Windu with allies Chalk and Nick Rostu

That doesn’t mean, though, that Shatterpoint is a tedious, pretentious, depressing tome. Stover has mastered weaving literary depth with high-octane, asskicking action-adventure. His action scenes are some of the best in the business — clear, vivid, inventive, and crackling with visceral danger. And Shatterpoint is full of action scenes, set off by Stover’s hardboiled prose; it’s perfectly capable of being enjoyed on the level of pulp adventure as well as that of quality literature. Stover also livens the book up with humor, bouncing the hilarious, irrepressible, smartass sidekick Nick Rostu off Windu’s stoic, deadpan-witty badass demeanor. It’s a book that’s dark and serious, but also fun in the best Star Wars tradition. Everything comes together in a perfectly balanced package that’s among the very best works the Expanded Universe has ever put out.

If you’re interested in high-quality Star Wars literature, you need to read Shatterpoint. If you’re interested in Force philosophy and what it means to be a Jedi, you need to read Shatterpoint. If you want to know more about Mace Windu, you need to read Shatterpoint. If you want a great war story, you need to read Shatterpoint. If you want to read the work of the best author to work the Star Wars beat, you need to read Shatterpoint. If you’re just looking for something to read, you need to read Shatterpoint.

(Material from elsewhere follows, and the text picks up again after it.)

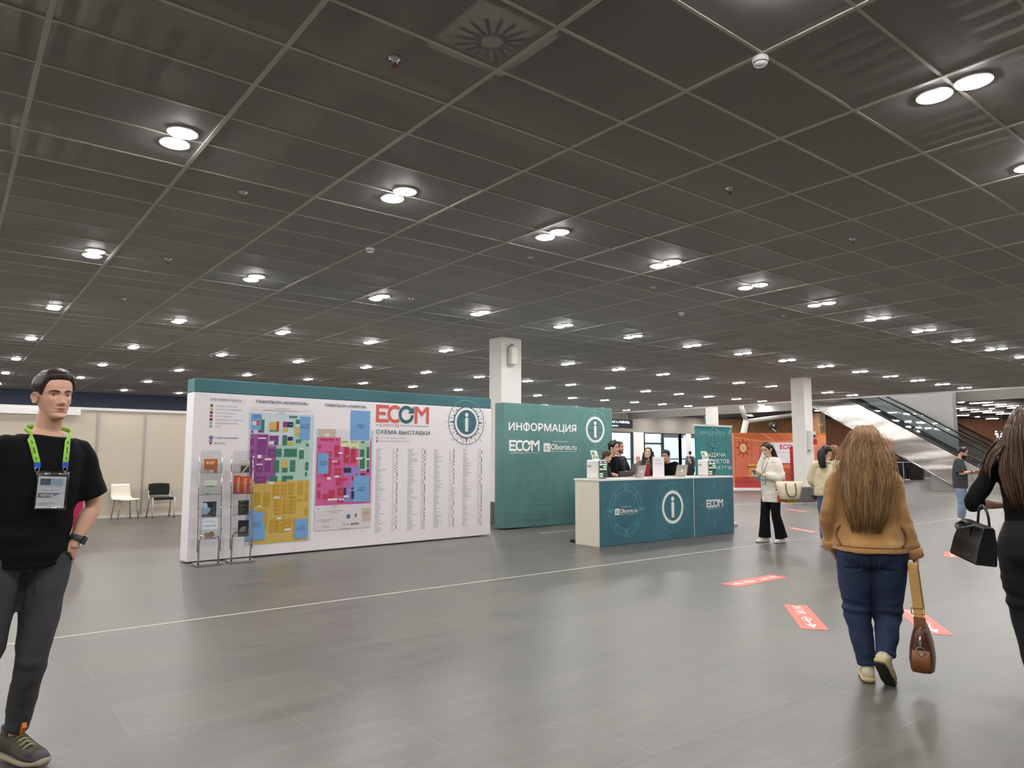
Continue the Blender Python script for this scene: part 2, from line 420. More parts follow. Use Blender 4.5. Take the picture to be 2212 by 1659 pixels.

You need to read Shatterpoint.

Lucas Jackson

Lucas Jackson's biggest interests are history, political theory, the art of storytelling, and talking about any of the preceding three interests. Star Wars captivated his imagination at age nine when he learned that not only were there amazing movies, but an entire galaxy of interconnecting stories to discover. That appeal, of an interconnected set of stories in an almost impossibly deep setting, has kept the Expanded Universe a constant part of his life ever since. Since age seventeen, as Havac, he has enjoyed discussing that passion online with friends, strangers, and strangers who become friends, primarily via the Jedi Council Forums and Wookieepedia. Now someone has been stupid enough to give him his own forum in which to spout off.

4 thoughts to “Top Shelf: Shatterpoint”

  1. AND it beats the hell out of Traitor!

    Seriously. People were going on about Traitor in 2003, then Shatterpoint came out and it’s: OK, now I see why you were rating this guy so highly!

    But it’s not just that – Shatterpoint is the high point of the ‘reality of war’ exploration, it’s where people started to realise they don’t actually want to go down this path all the time and if Stover isn’t doing the writing it could be really, really crap.

    It’s also where we get the first indication of the true nature of the Clone Wars, years before ROTS was probably even written!

    So yeah, more than deserves its rep!

      1. Shatterpoint really does. It is literally the only thing in the Clone Wars “Legends EU” that I can recommend unconditionally

      2. Oh, Shatterpoint does. It beats Traitor until it’s raw, bloody and bawling in a corner. Hell, I’d place Shatterpoint above RotS and Mindor for Stover’s SW work.